Panelists shared views on activism in time of backlash

The University Record, February 4, 1997

Panelists shared views on activism in time of backlash

By Deborah Gilbert
News and Information Services

“Activism is what Martin Luther King was all about,” said John H. Matlock, assistant vice provost and director of the Office of Academic and Multicultural Initiatives. And activists were what some 75 students, faculty and community members got as they heard an outspoken, multi-generational panel of speakers declare their views on “Activism in Backlash Times.”

Noted poet, dramatist and self-described “Marxist” Amiri Baraka, known in earlier years as LeRoi Jones, quoted Langston Hughes’ poem, “Mr. Backlash Blues,” written some 30 years ago, to make the point that today’s backlash against ethnic groups is nothing new.

African Americans suffer from the “Sisyphus Syndrome,” he said, where they push a rock up to a high point, and then the economy contracts, the rock rolls back down and they start all over again.

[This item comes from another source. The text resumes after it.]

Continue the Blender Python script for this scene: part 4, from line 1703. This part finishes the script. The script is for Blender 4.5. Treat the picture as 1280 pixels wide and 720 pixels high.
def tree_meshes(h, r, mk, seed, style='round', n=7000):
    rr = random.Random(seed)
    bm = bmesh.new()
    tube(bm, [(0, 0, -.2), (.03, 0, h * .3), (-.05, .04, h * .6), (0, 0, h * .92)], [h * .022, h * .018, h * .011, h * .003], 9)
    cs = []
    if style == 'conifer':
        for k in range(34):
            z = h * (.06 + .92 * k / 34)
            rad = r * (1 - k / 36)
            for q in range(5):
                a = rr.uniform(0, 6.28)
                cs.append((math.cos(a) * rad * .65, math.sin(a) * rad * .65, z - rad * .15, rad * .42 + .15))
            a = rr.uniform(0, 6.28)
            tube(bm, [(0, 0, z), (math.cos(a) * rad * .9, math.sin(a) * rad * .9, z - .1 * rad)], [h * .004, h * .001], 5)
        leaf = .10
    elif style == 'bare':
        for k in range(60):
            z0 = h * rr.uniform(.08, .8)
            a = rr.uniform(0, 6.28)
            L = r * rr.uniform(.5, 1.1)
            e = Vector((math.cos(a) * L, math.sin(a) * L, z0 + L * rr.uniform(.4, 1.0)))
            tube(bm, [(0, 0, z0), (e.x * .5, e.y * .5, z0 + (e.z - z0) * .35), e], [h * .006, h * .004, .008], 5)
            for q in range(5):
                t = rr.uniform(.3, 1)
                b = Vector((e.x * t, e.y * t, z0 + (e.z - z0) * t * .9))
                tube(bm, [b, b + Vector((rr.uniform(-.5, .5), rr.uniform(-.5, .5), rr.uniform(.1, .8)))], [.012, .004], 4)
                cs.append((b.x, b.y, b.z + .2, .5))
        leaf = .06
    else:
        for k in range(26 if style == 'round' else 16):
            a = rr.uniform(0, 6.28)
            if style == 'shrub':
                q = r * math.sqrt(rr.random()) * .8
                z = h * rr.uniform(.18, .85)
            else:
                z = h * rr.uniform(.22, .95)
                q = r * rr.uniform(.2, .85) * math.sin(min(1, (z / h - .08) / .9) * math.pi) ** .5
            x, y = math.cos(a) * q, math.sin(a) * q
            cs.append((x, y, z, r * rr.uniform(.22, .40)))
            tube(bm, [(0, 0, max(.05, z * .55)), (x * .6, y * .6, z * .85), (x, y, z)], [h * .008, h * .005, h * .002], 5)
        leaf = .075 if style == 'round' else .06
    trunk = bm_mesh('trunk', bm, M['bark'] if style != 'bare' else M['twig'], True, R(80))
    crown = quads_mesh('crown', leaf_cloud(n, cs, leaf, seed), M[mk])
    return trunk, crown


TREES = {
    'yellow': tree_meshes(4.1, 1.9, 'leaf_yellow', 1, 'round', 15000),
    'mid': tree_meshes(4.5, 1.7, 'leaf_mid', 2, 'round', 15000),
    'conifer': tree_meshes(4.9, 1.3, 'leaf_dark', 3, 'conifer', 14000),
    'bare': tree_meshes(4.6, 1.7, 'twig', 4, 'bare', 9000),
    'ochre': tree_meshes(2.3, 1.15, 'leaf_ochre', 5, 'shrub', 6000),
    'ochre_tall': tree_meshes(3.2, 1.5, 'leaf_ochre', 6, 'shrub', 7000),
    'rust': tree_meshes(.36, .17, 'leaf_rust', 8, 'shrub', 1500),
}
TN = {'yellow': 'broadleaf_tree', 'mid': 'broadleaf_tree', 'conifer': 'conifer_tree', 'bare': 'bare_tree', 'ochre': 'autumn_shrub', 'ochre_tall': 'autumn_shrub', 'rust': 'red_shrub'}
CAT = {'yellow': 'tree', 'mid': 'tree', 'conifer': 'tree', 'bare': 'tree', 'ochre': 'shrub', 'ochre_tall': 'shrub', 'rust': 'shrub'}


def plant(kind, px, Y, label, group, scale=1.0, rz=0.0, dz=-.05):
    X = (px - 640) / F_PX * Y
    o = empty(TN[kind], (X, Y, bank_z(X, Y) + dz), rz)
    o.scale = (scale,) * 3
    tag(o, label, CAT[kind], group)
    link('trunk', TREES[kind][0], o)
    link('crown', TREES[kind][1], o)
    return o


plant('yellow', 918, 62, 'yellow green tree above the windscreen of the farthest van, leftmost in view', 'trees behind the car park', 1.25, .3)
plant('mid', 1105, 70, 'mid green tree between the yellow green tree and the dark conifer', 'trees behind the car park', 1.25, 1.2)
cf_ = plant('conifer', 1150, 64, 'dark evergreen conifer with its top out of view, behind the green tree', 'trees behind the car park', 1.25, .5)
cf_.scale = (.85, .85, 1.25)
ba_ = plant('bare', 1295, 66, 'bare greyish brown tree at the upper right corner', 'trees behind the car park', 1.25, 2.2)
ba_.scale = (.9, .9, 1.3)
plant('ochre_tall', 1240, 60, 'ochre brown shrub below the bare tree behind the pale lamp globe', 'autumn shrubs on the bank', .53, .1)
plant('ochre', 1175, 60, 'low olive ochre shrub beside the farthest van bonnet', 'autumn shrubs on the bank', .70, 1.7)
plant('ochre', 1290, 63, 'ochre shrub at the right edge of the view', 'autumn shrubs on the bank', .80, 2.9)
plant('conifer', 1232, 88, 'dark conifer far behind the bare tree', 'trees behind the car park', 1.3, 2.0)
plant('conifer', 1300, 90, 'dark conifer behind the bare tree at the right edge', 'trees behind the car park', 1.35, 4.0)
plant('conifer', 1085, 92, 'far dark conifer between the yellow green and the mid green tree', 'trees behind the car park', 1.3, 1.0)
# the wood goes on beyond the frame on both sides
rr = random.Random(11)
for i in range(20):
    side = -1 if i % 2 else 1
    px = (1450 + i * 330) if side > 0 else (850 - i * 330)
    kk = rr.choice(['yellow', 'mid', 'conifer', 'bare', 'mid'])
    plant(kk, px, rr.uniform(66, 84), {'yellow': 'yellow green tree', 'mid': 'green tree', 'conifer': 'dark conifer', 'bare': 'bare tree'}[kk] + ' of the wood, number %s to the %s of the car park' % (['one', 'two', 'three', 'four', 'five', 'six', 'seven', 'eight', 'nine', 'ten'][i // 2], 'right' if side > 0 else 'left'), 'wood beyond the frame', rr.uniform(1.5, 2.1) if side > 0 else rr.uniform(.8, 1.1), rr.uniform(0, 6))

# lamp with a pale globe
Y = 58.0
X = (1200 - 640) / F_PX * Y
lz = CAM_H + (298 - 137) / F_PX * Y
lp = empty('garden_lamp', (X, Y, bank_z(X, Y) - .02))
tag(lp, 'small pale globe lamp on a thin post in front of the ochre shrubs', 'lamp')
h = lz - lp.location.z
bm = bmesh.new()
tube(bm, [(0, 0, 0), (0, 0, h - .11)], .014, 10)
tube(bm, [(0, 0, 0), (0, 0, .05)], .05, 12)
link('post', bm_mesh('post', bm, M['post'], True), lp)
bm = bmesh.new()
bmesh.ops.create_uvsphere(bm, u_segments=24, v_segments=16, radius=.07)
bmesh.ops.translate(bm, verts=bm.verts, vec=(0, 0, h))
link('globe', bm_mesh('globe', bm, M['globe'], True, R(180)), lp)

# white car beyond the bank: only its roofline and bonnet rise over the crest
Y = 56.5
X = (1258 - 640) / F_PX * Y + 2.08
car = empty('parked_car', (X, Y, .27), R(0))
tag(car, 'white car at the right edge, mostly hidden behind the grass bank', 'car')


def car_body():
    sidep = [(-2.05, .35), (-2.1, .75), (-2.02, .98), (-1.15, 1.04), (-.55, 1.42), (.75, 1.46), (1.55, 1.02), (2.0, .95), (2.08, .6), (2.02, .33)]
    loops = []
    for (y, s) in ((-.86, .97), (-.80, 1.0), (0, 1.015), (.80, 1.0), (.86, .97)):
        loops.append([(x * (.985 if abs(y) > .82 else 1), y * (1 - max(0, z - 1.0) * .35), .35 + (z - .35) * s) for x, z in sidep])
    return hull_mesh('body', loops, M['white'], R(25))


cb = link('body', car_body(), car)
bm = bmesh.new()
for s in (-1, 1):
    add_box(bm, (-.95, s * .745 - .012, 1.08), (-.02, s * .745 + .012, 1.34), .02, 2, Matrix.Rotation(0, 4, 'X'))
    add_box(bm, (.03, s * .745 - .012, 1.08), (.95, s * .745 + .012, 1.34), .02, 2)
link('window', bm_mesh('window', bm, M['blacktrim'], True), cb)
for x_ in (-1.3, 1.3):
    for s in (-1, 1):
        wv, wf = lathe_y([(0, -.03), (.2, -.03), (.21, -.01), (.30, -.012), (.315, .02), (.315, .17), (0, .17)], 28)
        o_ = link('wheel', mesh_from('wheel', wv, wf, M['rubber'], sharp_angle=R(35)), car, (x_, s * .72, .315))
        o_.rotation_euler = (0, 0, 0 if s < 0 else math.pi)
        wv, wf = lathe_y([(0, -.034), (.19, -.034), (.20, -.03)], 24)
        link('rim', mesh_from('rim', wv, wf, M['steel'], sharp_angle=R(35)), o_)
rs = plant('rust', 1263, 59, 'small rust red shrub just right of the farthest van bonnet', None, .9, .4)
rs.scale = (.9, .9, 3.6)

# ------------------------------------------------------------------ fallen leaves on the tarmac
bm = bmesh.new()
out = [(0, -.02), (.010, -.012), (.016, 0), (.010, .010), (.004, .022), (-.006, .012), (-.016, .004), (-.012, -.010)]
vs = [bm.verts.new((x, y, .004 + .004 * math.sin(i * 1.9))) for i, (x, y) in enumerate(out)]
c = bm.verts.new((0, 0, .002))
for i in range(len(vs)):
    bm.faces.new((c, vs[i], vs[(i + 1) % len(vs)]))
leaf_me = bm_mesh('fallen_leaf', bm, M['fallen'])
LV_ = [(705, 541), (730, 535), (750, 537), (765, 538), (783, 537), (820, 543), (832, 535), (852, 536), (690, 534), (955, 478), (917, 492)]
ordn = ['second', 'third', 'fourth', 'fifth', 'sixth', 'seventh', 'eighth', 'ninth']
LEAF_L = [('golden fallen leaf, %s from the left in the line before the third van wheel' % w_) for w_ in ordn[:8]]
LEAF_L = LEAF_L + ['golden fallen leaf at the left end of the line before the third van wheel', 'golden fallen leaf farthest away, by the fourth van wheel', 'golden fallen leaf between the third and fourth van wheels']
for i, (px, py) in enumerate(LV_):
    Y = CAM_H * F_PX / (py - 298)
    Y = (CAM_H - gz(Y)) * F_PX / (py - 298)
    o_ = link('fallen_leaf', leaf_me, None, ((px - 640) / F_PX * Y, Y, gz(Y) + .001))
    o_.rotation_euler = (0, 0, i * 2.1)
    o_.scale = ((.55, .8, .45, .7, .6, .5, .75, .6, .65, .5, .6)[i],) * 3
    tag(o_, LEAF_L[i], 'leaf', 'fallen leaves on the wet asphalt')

Baraka blames big business. Despite the media focus on the strong economy, “the economy is strong only on Wall Street,” he said, and the poor still suffer. He called for different groups to “organize around like-minded things” and for students to form study groups outside the University to consider politics, economics and social policy. He also called for a multi-party political system, elimination of the electoral system, reparations for African Americans in the form of free education, and increased community activism.

Joanne Watson, executive director of the Detroit chapter of the NAACP and a “Pan Africanist” who “doesn’t believe in `going along to get along,'” echoed Baraka’s views.

“Martin Luther King often repeated `How long?'” she said. “How long must we suffer? How long will our churches be burned? How long will we be lynched? How long will we be failed without a cause?

“It is critically important that those of us interested in social justice and equality vest responsibility and control in our own community. Our new paradigm must be, `How long before I organize? How long before I stop contributing to the profits of those who oppress me? How long before I seize control? How long before I demand reparations?'”

Valerie Yoshimura, president of the Detroit chapter of the Japanese Americans Citizens League and a Ph.D. candidate in French Literature at the U-M, focused on the excitement of protests versus the hard, behind-the-scenes work of long-term activism.

Of Irish and Japanese descent, Yoshimura’s first step down the road of activism came when she discovered at age 10 that her father had been forced into a U.S. internment camp during World War II. As a student-activist at University of California, Santa Barbara, she was among those who stormed the chancellor’s office, but also watched divisions develop between those who were willing to be arrested and those who were not. She was not.

She also had to decide whether to join a hunger strike that was to last until four new professors were hired for a new program in gender/ethnic studies. She decided, given the hiring timeline, that the hunger strike was unrealistic.

After graduation, her career led her into quieter forms of activism—museum exhibits on Japanese American women and working for one-time presidential candidate Jerry Brown. A period in Washington, D.C., where she saw decisions being made at receptions, taught her that “you have to be in the room so you can be making the decisions over the drinks. Interpersonal contacts are part of how it all works. I’ve mellowed a bit. I would never trade those great years at Santa Barbara, but I believe different methods of activism are appropriate for different times.”

Art and design undergraduate Ryan C. LaLonde, one-fourth Native American and gay, discussed how difficult it is to work in two different activist communities, and how hard it is to combine educating people about a cause and participating in protests.

Being gay is particularly difficult, he suggested. “Gays suffer oppression from their friends, family and people we thought would be our friends. Schools, for instance, don’t tell you that Langston Hughes was gay.”

LaLonde urged that all the oppressed build alliances with other groups. “Work together and don’t allow backlash against each other.”

Reflecting on Yoshimura’s point, he added, “I want to be the person who goes into the meeting in the morning and then comes outside to protest at lunchtime. Protests may not change the minds of those inside but they enhance the self-esteem and solidarity of the group outside.”

Lester Kenyatta Spence, a graduate student in political science, also stressed the importance of long-term commitment and patience, in addition to the willingness to protest.

“People say, `Yes, let’s have a BAM [Black Action Movement] IV. It is about time! Let’s do it next week.’ That is not what activism is about. That is about fun, marches, protests and TV.”

A prime example of tenacious activism, he said, was Katie Hall, a U.S. representative from Indiana who almost single-handedly turned Martin Luther King’s birthday into a national holiday. According to Spence, she was elected, joined the insignificant national holiday committee, “appointed herself chair, and then spoke to every member of the committee to urge them to make MLK Day a national holiday.”

Next Hall met with every member of the House of Representatives, riding the train running between the Senate floor and the senators’ office building for days so she could reach as many senators as possible, too.

“This is true activism,” Spence said. “It is lots of work. You may never see the fruits of your labor or your name in the paper.” But commitment and persistance is how change comes about, he believes.